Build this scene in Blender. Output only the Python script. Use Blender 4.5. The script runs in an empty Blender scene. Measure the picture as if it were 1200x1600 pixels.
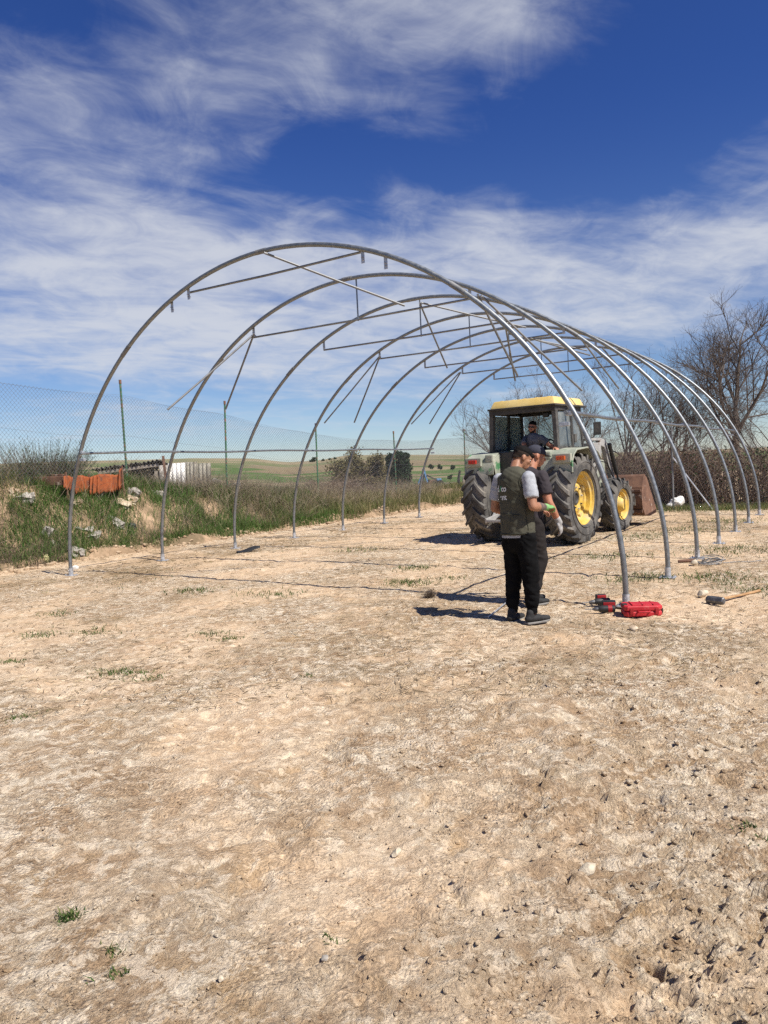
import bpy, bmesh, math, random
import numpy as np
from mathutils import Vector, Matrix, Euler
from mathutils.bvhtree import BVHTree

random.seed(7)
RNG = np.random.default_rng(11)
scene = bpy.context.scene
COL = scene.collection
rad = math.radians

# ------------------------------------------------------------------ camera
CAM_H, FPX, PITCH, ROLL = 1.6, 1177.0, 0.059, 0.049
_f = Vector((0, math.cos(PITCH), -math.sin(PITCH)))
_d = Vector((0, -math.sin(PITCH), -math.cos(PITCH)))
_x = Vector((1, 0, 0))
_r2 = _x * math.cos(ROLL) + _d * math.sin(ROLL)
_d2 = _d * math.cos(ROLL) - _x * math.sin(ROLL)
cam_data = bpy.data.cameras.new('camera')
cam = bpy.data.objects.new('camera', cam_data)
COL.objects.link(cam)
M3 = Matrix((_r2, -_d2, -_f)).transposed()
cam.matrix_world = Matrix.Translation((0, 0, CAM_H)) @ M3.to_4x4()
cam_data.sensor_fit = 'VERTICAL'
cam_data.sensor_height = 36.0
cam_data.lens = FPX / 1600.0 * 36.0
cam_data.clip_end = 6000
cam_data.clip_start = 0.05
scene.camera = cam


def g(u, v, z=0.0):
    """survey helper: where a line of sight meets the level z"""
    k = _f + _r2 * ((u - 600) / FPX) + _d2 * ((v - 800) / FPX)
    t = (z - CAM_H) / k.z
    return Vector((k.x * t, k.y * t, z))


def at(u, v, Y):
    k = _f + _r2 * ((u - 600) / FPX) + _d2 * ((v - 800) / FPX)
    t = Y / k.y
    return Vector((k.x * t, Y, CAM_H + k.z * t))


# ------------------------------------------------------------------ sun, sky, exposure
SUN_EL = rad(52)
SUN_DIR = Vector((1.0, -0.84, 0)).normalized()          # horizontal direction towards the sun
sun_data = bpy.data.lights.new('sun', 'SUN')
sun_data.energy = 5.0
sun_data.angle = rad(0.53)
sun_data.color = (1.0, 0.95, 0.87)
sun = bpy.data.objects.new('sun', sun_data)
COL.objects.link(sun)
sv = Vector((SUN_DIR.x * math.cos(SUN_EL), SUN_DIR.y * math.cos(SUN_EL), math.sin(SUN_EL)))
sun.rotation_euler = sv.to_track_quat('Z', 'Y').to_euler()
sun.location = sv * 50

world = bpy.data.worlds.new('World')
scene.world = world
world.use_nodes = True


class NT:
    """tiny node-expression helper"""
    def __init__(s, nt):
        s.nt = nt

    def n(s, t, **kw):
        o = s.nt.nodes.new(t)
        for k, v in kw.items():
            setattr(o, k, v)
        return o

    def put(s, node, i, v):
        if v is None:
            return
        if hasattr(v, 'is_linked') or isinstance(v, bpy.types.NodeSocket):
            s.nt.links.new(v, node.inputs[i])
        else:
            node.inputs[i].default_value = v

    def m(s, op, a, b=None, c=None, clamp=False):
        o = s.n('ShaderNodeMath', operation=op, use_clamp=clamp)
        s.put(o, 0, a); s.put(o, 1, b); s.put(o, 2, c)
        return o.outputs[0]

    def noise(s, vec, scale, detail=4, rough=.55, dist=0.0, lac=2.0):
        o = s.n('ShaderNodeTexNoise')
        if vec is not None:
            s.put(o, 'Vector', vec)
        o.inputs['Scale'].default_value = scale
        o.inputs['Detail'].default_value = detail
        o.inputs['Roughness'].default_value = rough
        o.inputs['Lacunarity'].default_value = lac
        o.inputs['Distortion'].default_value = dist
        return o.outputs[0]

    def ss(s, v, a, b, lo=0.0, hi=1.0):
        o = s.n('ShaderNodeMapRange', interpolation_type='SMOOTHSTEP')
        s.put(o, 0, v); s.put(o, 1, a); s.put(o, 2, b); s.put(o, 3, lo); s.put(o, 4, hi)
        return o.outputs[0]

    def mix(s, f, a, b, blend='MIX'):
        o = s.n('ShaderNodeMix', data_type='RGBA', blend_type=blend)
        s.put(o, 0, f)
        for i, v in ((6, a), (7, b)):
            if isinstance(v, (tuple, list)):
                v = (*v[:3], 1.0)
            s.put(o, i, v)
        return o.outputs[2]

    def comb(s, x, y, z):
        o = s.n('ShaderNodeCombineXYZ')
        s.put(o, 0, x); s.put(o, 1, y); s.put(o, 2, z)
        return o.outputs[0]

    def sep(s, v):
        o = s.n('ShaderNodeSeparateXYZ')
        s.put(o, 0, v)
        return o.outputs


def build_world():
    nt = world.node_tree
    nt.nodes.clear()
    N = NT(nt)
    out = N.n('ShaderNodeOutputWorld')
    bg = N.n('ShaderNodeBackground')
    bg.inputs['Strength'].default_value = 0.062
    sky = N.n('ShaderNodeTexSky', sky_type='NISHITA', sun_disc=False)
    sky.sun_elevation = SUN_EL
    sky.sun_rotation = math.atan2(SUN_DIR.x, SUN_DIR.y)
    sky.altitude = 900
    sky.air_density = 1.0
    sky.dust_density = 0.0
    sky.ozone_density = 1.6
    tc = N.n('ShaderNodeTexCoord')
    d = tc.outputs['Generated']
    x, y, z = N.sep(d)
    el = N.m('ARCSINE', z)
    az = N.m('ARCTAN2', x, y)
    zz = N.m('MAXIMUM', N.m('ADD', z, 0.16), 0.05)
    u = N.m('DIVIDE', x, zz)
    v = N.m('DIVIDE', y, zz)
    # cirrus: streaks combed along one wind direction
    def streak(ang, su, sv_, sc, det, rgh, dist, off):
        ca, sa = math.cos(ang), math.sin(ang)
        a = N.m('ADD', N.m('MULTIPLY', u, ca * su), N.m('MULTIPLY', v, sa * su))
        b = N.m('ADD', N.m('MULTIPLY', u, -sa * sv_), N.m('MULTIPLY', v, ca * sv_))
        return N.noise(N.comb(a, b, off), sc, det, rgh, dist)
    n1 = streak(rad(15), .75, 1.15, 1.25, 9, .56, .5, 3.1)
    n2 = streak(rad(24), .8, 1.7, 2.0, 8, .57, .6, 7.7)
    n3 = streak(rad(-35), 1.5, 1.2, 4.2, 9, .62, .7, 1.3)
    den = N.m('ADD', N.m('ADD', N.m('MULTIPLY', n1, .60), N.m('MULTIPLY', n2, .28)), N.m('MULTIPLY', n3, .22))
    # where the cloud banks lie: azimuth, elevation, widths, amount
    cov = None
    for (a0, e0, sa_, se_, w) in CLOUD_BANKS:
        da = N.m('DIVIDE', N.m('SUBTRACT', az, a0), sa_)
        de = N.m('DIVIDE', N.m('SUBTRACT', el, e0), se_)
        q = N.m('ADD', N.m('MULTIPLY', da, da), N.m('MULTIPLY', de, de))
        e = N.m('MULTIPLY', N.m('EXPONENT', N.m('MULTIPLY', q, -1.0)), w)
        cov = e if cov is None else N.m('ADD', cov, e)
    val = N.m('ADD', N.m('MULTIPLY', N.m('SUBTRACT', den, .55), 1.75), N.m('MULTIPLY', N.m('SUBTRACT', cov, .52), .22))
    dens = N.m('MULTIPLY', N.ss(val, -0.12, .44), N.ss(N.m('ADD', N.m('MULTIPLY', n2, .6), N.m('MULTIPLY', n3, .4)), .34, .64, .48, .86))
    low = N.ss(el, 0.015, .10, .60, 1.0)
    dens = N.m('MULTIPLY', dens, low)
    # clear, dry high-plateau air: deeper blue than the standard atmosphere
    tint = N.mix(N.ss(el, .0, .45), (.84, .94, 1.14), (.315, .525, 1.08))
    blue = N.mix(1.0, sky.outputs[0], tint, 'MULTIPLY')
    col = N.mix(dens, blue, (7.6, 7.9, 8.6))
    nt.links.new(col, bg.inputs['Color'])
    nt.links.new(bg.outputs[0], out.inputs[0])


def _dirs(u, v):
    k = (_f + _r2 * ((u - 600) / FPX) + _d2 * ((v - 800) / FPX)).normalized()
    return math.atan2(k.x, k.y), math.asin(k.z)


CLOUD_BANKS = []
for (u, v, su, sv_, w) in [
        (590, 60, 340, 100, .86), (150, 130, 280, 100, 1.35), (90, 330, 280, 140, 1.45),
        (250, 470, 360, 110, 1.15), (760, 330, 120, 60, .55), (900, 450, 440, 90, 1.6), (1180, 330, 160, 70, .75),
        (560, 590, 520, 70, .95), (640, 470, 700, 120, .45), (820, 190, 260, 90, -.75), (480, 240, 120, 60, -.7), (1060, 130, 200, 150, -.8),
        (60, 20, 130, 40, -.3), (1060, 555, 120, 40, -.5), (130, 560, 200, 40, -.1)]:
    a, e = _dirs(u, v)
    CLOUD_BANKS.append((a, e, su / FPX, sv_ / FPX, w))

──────

GIVEN INSTRUCTION: Extract, word for word, each line from the top of the data down to and including the line with "scene.camera = cam"; skip the pictures.

OUTPUT:
Build this scene in Blender. Output only the Python script. Use Blender 4.5. The script runs in an empty Blender scene. Measure the picture as if it were 1200x1600 pixels.
import bpy, bmesh, math, random
import numpy as np
from mathutils import Vector, Matrix, Euler
from mathutils.bvhtree import BVHTree

random.seed(7)
RNG = np.random.default_rng(11)
scene = bpy.context.scene
COL = scene.collection
rad = math.radians

# ------------------------------------------------------------------ camera
CAM_H, FPX, PITCH, ROLL = 1.6, 1177.0, 0.059, 0.049
_f = Vector((0, math.cos(PITCH), -math.sin(PITCH)))
_d = Vector((0, -math.sin(PITCH), -math.cos(PITCH)))
_x = Vector((1, 0, 0))
_r2 = _x * math.cos(ROLL) + _d * math.sin(ROLL)
_d2 = _d * math.cos(ROLL) - _x * math.sin(ROLL)
cam_data = bpy.data.cameras.new('camera')
cam = bpy.data.objects.new('camera', cam_data)
COL.objects.link(cam)
M3 = Matrix((_r2, -_d2, -_f)).transposed()
cam.matrix_world = Matrix.Translation((0, 0, CAM_H)) @ M3.to_4x4()
cam_data.sensor_fit = 'VERTICAL'
cam_data.sensor_height = 36.0
cam_data.lens = FPX / 1600.0 * 36.0
cam_data.clip_end = 6000
cam_data.clip_start = 0.05
scene.camera = cam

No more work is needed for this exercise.